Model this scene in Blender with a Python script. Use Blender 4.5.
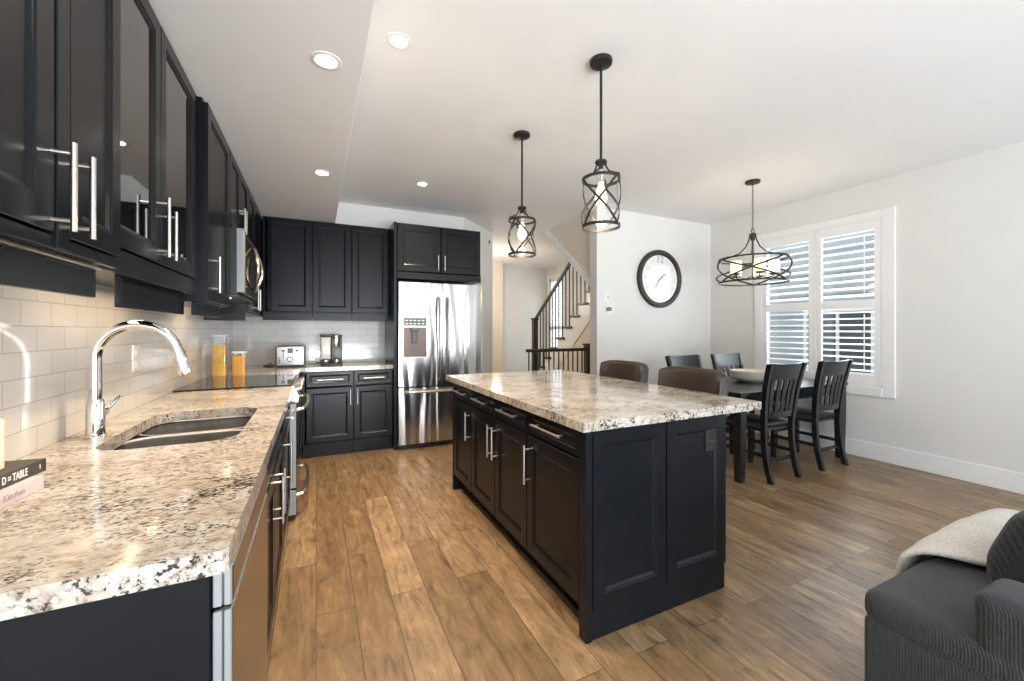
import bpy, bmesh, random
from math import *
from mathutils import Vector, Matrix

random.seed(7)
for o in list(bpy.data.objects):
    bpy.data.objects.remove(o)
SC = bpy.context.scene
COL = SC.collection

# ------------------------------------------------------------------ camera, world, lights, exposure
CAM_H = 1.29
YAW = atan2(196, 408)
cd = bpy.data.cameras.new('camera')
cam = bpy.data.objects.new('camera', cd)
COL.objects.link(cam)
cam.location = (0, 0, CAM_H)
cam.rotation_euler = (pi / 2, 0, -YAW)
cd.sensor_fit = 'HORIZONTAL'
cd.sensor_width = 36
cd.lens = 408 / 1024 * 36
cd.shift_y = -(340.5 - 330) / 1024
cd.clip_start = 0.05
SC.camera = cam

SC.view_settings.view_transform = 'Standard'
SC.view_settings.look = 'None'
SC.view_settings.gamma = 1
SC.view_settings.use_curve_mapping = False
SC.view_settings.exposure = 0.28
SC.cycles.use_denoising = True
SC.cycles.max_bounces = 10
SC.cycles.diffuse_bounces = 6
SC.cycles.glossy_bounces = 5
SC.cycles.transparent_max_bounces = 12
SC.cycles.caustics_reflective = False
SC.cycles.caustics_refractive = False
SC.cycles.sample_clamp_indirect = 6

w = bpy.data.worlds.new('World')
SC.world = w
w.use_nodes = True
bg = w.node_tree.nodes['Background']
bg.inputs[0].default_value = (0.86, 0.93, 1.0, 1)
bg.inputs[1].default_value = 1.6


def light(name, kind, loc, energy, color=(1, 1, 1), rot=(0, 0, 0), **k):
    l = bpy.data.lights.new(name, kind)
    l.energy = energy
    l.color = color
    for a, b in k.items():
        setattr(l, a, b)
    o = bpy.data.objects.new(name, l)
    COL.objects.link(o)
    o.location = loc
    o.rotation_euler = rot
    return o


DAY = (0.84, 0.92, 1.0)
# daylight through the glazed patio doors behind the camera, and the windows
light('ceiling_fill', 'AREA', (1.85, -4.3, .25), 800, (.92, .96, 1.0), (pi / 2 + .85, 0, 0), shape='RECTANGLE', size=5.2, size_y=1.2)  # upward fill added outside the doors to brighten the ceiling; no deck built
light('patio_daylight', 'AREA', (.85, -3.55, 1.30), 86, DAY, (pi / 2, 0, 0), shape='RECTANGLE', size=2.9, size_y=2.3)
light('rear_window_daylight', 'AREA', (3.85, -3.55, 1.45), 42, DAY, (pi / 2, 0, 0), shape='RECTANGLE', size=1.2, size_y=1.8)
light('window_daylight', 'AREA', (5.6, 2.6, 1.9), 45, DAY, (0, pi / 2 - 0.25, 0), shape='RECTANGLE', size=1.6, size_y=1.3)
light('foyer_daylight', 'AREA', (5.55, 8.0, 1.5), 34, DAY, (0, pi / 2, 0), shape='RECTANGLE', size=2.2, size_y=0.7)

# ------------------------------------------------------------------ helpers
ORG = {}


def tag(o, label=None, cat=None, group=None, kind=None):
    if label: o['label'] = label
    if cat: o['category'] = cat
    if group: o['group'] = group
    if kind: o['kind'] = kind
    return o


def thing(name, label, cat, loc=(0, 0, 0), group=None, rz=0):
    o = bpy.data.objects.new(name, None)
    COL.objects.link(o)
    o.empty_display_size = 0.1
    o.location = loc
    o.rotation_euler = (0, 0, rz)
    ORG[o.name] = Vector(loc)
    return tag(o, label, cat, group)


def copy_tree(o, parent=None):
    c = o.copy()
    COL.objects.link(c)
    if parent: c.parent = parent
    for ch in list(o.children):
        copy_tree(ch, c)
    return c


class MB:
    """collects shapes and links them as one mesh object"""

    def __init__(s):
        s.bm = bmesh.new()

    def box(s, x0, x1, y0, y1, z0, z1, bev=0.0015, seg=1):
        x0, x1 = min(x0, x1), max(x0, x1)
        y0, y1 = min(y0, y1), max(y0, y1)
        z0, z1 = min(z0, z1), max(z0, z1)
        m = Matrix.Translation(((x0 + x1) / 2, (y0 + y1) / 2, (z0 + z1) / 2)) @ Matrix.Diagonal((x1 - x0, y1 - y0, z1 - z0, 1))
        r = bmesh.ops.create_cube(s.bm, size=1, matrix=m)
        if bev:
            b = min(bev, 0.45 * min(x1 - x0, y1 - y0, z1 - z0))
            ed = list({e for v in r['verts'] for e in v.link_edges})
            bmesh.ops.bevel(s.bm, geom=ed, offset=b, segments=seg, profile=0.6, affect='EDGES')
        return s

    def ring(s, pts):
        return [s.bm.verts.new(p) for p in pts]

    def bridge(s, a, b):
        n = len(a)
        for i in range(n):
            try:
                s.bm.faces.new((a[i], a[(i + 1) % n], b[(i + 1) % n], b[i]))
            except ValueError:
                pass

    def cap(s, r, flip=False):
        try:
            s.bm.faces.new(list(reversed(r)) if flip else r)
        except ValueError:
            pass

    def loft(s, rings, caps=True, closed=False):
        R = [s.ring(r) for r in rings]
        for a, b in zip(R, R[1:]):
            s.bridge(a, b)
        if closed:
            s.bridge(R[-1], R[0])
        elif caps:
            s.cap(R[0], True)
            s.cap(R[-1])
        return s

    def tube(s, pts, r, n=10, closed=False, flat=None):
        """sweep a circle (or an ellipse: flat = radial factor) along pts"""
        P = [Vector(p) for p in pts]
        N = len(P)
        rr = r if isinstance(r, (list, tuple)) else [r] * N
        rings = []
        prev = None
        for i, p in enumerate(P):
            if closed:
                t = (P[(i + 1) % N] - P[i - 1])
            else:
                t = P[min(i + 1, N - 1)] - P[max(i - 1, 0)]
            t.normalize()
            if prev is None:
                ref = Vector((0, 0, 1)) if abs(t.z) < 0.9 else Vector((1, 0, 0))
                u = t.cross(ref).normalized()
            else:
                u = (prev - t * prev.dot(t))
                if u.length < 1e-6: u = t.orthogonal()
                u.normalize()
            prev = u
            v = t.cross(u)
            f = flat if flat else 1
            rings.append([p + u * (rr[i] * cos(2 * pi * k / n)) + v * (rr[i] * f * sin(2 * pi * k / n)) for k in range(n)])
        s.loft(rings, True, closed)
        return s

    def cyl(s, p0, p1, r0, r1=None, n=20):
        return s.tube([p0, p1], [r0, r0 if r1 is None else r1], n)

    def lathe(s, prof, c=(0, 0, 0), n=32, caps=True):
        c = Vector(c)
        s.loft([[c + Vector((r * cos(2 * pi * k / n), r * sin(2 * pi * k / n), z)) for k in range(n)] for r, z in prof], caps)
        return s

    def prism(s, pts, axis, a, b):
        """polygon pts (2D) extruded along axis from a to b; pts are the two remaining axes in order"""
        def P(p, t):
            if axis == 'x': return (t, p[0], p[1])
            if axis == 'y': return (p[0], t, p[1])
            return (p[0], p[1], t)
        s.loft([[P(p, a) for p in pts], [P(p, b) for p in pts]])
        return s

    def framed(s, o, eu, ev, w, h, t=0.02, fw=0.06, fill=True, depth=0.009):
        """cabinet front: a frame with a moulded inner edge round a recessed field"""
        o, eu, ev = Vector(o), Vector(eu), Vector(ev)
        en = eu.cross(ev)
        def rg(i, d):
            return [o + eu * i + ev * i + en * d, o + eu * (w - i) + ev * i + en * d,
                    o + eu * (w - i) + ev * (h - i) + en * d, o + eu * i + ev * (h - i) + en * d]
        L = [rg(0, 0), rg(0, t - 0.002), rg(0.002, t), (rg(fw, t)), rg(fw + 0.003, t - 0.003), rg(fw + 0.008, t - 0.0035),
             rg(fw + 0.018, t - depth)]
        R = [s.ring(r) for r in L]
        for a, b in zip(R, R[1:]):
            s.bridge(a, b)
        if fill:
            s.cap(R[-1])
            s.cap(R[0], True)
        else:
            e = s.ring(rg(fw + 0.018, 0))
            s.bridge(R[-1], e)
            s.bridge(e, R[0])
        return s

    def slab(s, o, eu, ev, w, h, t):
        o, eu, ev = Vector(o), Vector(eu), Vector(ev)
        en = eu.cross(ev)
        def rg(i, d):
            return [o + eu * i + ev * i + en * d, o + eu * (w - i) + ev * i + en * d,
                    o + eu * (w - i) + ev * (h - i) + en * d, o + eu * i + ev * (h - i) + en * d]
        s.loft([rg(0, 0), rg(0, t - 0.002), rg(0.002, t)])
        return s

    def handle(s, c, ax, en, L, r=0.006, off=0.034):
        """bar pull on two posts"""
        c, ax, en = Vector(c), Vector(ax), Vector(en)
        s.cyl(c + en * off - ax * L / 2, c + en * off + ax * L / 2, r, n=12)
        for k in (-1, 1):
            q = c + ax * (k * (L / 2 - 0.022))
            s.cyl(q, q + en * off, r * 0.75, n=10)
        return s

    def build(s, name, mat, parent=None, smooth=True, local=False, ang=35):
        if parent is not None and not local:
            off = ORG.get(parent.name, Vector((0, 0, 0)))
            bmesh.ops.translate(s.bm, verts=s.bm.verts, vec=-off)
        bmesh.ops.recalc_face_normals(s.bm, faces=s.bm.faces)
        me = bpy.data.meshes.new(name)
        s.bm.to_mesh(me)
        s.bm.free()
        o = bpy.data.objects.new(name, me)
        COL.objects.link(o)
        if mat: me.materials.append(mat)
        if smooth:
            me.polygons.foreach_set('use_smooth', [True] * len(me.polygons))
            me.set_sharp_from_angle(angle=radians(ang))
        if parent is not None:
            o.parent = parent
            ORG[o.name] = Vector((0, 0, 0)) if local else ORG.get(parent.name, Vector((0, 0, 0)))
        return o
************
WHAT IS NEEDED
Restate, line by line and word for word, everything from the top of the material through the line that contains "bg.inputs[1].default_value = 1.6". Leave pictures out.

WRITTEN REPLY
Model this scene in Blender with a Python script. Use Blender 4.5.
import bpy, bmesh, random
from math import *
from mathutils import Vector, Matrix

random.seed(7)
for o in list(bpy.data.objects):
    bpy.data.objects.remove(o)
SC = bpy.context.scene
COL = SC.collection

# ------------------------------------------------------------------ camera, world, lights, exposure
CAM_H = 1.29
YAW = atan2(196, 408)
cd = bpy.data.cameras.new('camera')
cam = bpy.data.objects.new('camera', cd)
COL.objects.link(cam)
cam.location = (0, 0, CAM_H)
cam.rotation_euler = (pi / 2, 0, -YAW)
cd.sensor_fit = 'HORIZONTAL'
cd.sensor_width = 36
cd.lens = 408 / 1024 * 36
cd.shift_y = -(340.5 - 330) / 1024
cd.clip_start = 0.05
SC.camera = cam

SC.view_settings.view_transform = 'Standard'
SC.view_settings.look = 'None'
SC.view_settings.gamma = 1
SC.view_settings.use_curve_mapping = False
SC.view_settings.exposure = 0.28
SC.cycles.use_denoising = True
SC.cycles.max_bounces = 10
SC.cycles.diffuse_bounces = 6
SC.cycles.glossy_bounces = 5
SC.cycles.transparent_max_bounces = 12
SC.cycles.caustics_reflective = False
SC.cycles.caustics_refractive = False
SC.cycles.sample_clamp_indirect = 6

w = bpy.data.worlds.new('World')
SC.world = w
w.use_nodes = True
bg = w.node_tree.nodes['Background']
bg.inputs[0].default_value = (0.86, 0.93, 1.0, 1)
bg.inputs[1].default_value = 1.6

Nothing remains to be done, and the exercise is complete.